Posted Apr 8, 2004 16:18 UTC (Thu) by giraffedata (subscriber, #1954) [Link]

As a system admin I really don't want users installing programs anywhere.

There are two models of the computer-user relationship. In one, the computer (along with its administrator) and the user are two cogs in a machine owned by someone else (an employer, probably). They are peers and there's no reason to expect the user to have any control over the computer.

In the other, the computer is a tool of the user. The owner of the computer and the system administrator are service providers to the user. In that model, there's no way to defend withholding from users the ability to install software per se.

Of course, in practice it's usually a nebulous combination of the two, leading to endless arguments.

Users shouldn't install software?

Posted Apr 8, 2004 18:53 UTC (Thu) by ordonnateur (subscriber, #6652) [Link]

Yes, that was the promise of 'personal computing': no need for a data centre and all those spoilsport admins, just go out and by the box and DIY.
And so long as it was just a glorified typewriter there wasn't much trouble with that. It saved the admin from a lot of trivia, it kept the end user happy. It was even, you might say, an advantage, when the users came cap in hand to the experts to fix thier spreadsheets and macros and bits of BASIC: teach them it's not as easy as they think.

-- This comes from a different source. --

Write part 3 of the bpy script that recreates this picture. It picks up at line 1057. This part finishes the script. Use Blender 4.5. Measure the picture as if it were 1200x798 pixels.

But then came networks of document processors, and the spreadsheets started to look like the company accounts, and the order process on a db held together with string and sealing wax, not to mention email and all. The isolated PC is no longer isolated, and the users who do most damage are the ones with computing power in excess of thier aptitude and inclination to master it.
I can't do much about people who wilfully use a computer badly, other than protect my patch with defensive walls, but I do think it is a responsibility of distributors, developers, and sytem managers to think about the implications of a world of ignorant users. Dangerous machinery needs to have guards and covers over the moving parts, because anyone can slip sometimes, and many people are simply careless.